(begin)

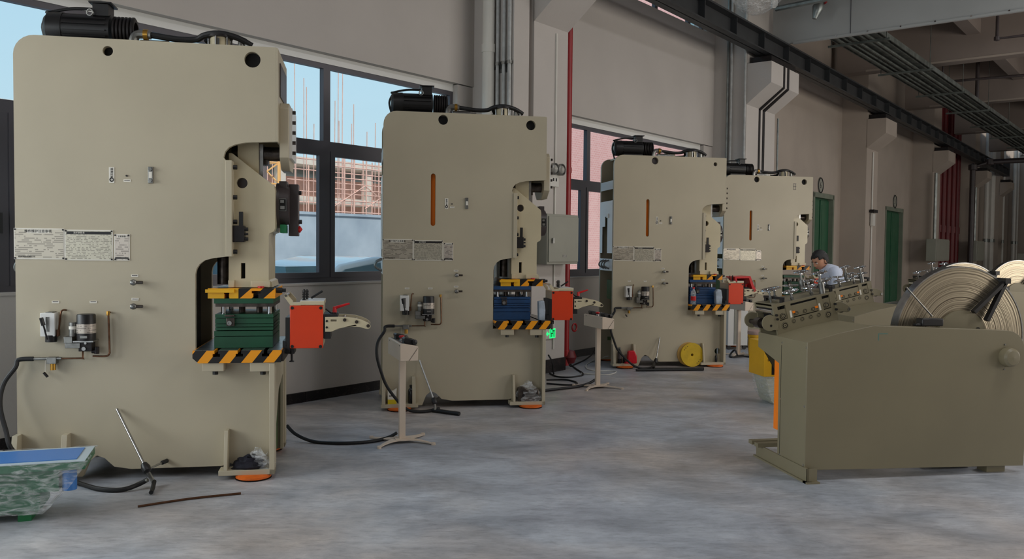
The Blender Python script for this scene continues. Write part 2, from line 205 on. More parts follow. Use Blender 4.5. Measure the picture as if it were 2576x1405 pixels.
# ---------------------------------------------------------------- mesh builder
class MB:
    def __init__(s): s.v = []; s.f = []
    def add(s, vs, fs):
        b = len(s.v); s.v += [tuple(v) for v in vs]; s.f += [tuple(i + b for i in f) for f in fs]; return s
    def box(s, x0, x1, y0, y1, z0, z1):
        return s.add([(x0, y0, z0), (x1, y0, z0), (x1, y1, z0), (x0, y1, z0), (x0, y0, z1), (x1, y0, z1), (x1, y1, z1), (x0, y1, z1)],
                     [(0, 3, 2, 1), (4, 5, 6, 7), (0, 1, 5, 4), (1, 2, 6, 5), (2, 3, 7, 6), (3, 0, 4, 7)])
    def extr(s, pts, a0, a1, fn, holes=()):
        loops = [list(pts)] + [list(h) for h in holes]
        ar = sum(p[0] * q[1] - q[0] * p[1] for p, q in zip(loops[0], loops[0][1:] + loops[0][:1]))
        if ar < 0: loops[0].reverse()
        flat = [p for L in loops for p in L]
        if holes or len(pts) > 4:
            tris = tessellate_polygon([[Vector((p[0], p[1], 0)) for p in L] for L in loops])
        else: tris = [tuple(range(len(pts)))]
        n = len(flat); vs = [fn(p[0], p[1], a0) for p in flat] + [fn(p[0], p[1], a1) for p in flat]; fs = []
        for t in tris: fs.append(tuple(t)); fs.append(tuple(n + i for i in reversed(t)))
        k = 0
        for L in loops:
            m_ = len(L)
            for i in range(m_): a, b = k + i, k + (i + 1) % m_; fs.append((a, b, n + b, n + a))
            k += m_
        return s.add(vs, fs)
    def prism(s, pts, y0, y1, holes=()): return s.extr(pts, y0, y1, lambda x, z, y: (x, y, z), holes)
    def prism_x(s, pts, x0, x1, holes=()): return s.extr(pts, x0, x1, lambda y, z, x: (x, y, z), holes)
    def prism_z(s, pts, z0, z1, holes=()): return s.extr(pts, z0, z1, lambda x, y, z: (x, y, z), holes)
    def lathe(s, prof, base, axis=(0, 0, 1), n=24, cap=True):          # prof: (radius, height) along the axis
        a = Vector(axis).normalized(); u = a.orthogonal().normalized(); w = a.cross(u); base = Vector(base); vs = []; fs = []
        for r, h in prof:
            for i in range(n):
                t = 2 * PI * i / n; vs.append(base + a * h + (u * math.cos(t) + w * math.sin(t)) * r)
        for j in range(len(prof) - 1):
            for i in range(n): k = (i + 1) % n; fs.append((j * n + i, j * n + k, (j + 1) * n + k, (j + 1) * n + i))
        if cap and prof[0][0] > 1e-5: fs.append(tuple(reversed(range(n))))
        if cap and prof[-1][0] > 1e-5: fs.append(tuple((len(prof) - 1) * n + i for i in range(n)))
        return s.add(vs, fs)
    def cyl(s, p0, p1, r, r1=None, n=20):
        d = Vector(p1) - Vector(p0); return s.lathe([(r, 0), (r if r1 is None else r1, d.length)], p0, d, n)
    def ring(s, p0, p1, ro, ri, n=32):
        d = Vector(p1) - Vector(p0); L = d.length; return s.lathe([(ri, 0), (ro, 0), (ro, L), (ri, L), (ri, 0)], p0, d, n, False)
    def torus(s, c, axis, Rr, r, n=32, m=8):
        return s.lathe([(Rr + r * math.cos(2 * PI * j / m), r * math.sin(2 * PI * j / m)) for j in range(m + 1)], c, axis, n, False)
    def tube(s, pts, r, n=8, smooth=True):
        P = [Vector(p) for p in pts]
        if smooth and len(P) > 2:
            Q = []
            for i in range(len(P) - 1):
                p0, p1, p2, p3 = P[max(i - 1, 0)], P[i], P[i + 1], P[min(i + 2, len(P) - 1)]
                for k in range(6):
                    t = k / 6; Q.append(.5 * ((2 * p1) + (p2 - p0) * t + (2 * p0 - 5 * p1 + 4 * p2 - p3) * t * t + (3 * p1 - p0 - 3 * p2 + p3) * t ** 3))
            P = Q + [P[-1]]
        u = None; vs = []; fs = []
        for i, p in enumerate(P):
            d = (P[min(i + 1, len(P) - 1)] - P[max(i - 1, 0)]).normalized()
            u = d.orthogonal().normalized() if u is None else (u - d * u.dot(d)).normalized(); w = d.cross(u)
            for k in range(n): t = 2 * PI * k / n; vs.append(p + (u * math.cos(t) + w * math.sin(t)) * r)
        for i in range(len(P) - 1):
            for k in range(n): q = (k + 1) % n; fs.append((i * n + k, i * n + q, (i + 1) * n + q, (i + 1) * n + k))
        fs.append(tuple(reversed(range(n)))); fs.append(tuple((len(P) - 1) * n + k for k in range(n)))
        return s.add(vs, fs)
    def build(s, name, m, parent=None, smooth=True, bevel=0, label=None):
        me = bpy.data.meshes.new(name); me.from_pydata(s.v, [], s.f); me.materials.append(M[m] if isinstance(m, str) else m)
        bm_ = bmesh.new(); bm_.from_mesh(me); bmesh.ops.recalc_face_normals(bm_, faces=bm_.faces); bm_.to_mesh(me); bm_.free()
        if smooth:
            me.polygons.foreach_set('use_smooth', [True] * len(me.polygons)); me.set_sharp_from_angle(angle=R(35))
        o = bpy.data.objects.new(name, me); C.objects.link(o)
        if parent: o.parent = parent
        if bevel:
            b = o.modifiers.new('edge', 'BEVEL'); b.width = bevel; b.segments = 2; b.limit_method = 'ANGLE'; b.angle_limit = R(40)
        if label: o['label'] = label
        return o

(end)

**Work to be completed**
Quote the data exactly, leaving every image out of the copy.

**Final result**
The Blender Python script for this scene continues. Write part 2, from line 205 on. More parts follow. Use Blender 4.5. Measure the picture as if it were 2576x1405 pixels.
# ---------------------------------------------------------------- mesh builder
class MB:
    def __init__(s): s.v = []; s.f = []
    def add(s, vs, fs):
        b = len(s.v); s.v += [tuple(v) for v in vs]; s.f += [tuple(i + b for i in f) for f in fs]; return s
    def box(s, x0, x1, y0, y1, z0, z1):
        return s.add([(x0, y0, z0), (x1, y0, z0), (x1, y1, z0), (x0, y1, z0), (x0, y0, z1), (x1, y0, z1), (x1, y1, z1), (x0, y1, z1)],
                     [(0, 3, 2, 1), (4, 5, 6, 7), (0, 1, 5, 4), (1, 2, 6, 5), (2, 3, 7, 6), (3, 0, 4, 7)])
    def extr(s, pts, a0, a1, fn, holes=()):
        loops = [list(pts)] + [list(h) for h in holes]
        ar = sum(p[0] * q[1] - q[0] * p[1] for p, q in zip(loops[0], loops[0][1:] + loops[0][:1]))
        if ar < 0: loops[0].reverse()
        flat = [p for L in loops for p in L]
        if holes or len(pts) > 4:
            tris = tessellate_polygon([[Vector((p[0], p[1], 0)) for p in L] for L in loops])
        else: tris = [tuple(range(len(pts)))]
        n = len(flat); vs = [fn(p[0], p[1], a0) for p in flat] + [fn(p[0], p[1], a1) for p in flat]; fs = []
        for t in tris: fs.append(tuple(t)); fs.append(tuple(n + i for i in reversed(t)))
        k = 0
        for L in loops:
            m_ = len(L)
            for i in range(m_): a, b = k + i, k + (i + 1) % m_; fs.append((a, b, n + b, n + a))
            k += m_
        return s.add(vs, fs)
    def prism(s, pts, y0, y1, holes=()): return s.extr(pts, y0, y1, lambda x, z, y: (x, y, z), holes)
    def prism_x(s, pts, x0, x1, holes=()): return s.extr(pts, x0, x1, lambda y, z, x: (x, y, z), holes)
    def prism_z(s, pts, z0, z1, holes=()): return s.extr(pts, z0, z1, lambda x, y, z: (x, y, z), holes)
    def lathe(s, prof, base, axis=(0, 0, 1), n=24, cap=True):          # prof: (radius, height) along the axis
        a = Vector(axis).normalized(); u = a.orthogonal().normalized(); w = a.cross(u); base = Vector(base); vs = []; fs = []
        for r, h in prof:
            for i in range(n):
                t = 2 * PI * i / n; vs.append(base + a * h + (u * math.cos(t) + w * math.sin(t)) * r)
        for j in range(len(prof) - 1):
            for i in range(n): k = (i + 1) % n; fs.append((j * n + i, j * n + k, (j + 1) * n + k, (j + 1) * n + i))
        if cap and prof[0][0] > 1e-5: fs.append(tuple(reversed(range(n))))
        if cap and prof[-1][0] > 1e-5: fs.append(tuple((len(prof) - 1) * n + i for i in range(n)))
        return s.add(vs, fs)
    def cyl(s, p0, p1, r, r1=None, n=20):
        d = Vector(p1) - Vector(p0); return s.lathe([(r, 0), (r if r1 is None else r1, d.length)], p0, d, n)
    def ring(s, p0, p1, ro, ri, n=32):
        d = Vector(p1) - Vector(p0); L = d.length; return s.lathe([(ri, 0), (ro, 0), (ro, L), (ri, L), (ri, 0)], p0, d, n, False)
    def torus(s, c, axis, Rr, r, n=32, m=8):
        return s.lathe([(Rr + r * math.cos(2 * PI * j / m), r * math.sin(2 * PI * j / m)) for j in range(m + 1)], c, axis, n, False)
    def tube(s, pts, r, n=8, smooth=True):
        P = [Vector(p) for p in pts]
        if smooth and len(P) > 2:
            Q = []
            for i in range(len(P) - 1):
                p0, p1, p2, p3 = P[max(i - 1, 0)], P[i], P[i + 1], P[min(i + 2, len(P) - 1)]
                for k in range(6):
                    t = k / 6; Q.append(.5 * ((2 * p1) + (p2 - p0) * t + (2 * p0 - 5 * p1 + 4 * p2 - p3) * t * t + (3 * p1 - p0 - 3 * p2 + p3) * t ** 3))
            P = Q + [P[-1]]
        u = None; vs = []; fs = []
        for i, p in enumerate(P):
            d = (P[min(i + 1, len(P) - 1)] - P[max(i - 1, 0)]).normalized()
            u = d.orthogonal().normalized() if u is None else (u - d * u.dot(d)).normalized(); w = d.cross(u)
            for k in range(n): t = 2 * PI * k / n; vs.append(p + (u * math.cos(t) + w * math.sin(t)) * r)
        for i in range(len(P) - 1):
            for k in range(n): q = (k + 1) % n; fs.append((i * n + k, i * n + q, (i + 1) * n + q, (i + 1) * n + k))
        fs.append(tuple(reversed(range(n)))); fs.append(tuple((len(P) - 1) * n + k for k in range(n)))
        return s.add(vs, fs)
    def build(s, name, m, parent=None, smooth=True, bevel=0, label=None):
        me = bpy.data.meshes.new(name); me.from_pydata(s.v, [], s.f); me.materials.append(M[m] if isinstance(m, str) else m)
        bm_ = bmesh.new(); bm_.from_mesh(me); bmesh.ops.recalc_face_normals(bm_, faces=bm_.faces); bm_.to_mesh(me); bm_.free()
        if smooth:
            me.polygons.foreach_set('use_smooth', [True] * len(me.polygons)); me.set_sharp_from_angle(angle=R(35))
        o = bpy.data.objects.new(name, me); C.objects.link(o)
        if parent: o.parent = parent
        if bevel:
            b = o.modifiers.new('edge', 'BEVEL'); b.width = bevel; b.segments = 2; b.limit_method = 'ANGLE'; b.angle_limit = R(40)
        if label: o['label'] = label
        return o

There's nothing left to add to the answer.